Tuesday, September 28, 2010

What is the difference between information and proto-knowledge?

Information is unconnected elements (concepts, ideas) that are perceived regularities of data. Information can be words or numbers.

The word "dog" is a piece of information. The letters d, o, and g are arranged in a certain way to describe a certain animal. "Dog" does not describe a particular dog but rather the regularity common to all dogs. Plato called concepts "idea or ideal", Aristotle called it "essence".

"2 13 11 5 8 6" are randomly arranged data. The numbers can be arranged "2 5 8 11 13" to reveal a regular pattern (increase by +3). Mean or median could also be determined.

However, a single word or a single number (information) is not meaningful to me in isolation. I need to see them in context - their relationships to concepts I already have in my mental framework.

Knowledge is information in context, therefore in connection to other concepts. However, knowledge that is not part of my mental framework is proto-knowledge.

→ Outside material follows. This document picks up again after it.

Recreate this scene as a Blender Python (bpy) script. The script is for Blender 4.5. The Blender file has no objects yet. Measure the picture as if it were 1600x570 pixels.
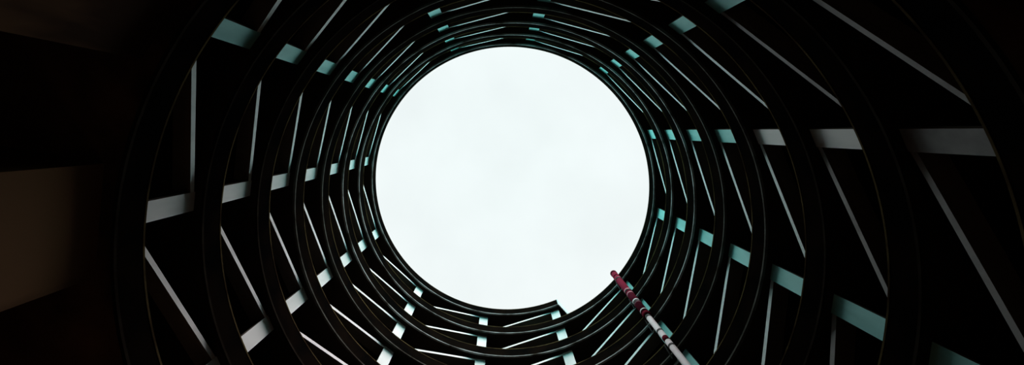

Information becomes proto-knowledge if it fulfills four conditions:

-The proto-knowledge must be useful to me. Therefore, I can make connections to existing concepts in my mental framework.
-The proto-knowledge must be understandable to me. The concept must be connected in a meaningful way. I need to have existing concepts in my mental framework to connect the new concepts to. For example, I must already know the language or symbols the concept is represented in.
-The proto-knowledge must be accessible to me. If the proto-knowledge is in a database that is forever closed to me, for example a federal agency confidential database, then this information might be useful and understandable, but not available.
-Proto-knowledge consists of novel connected concepts that are not yet part of my existing mental framework.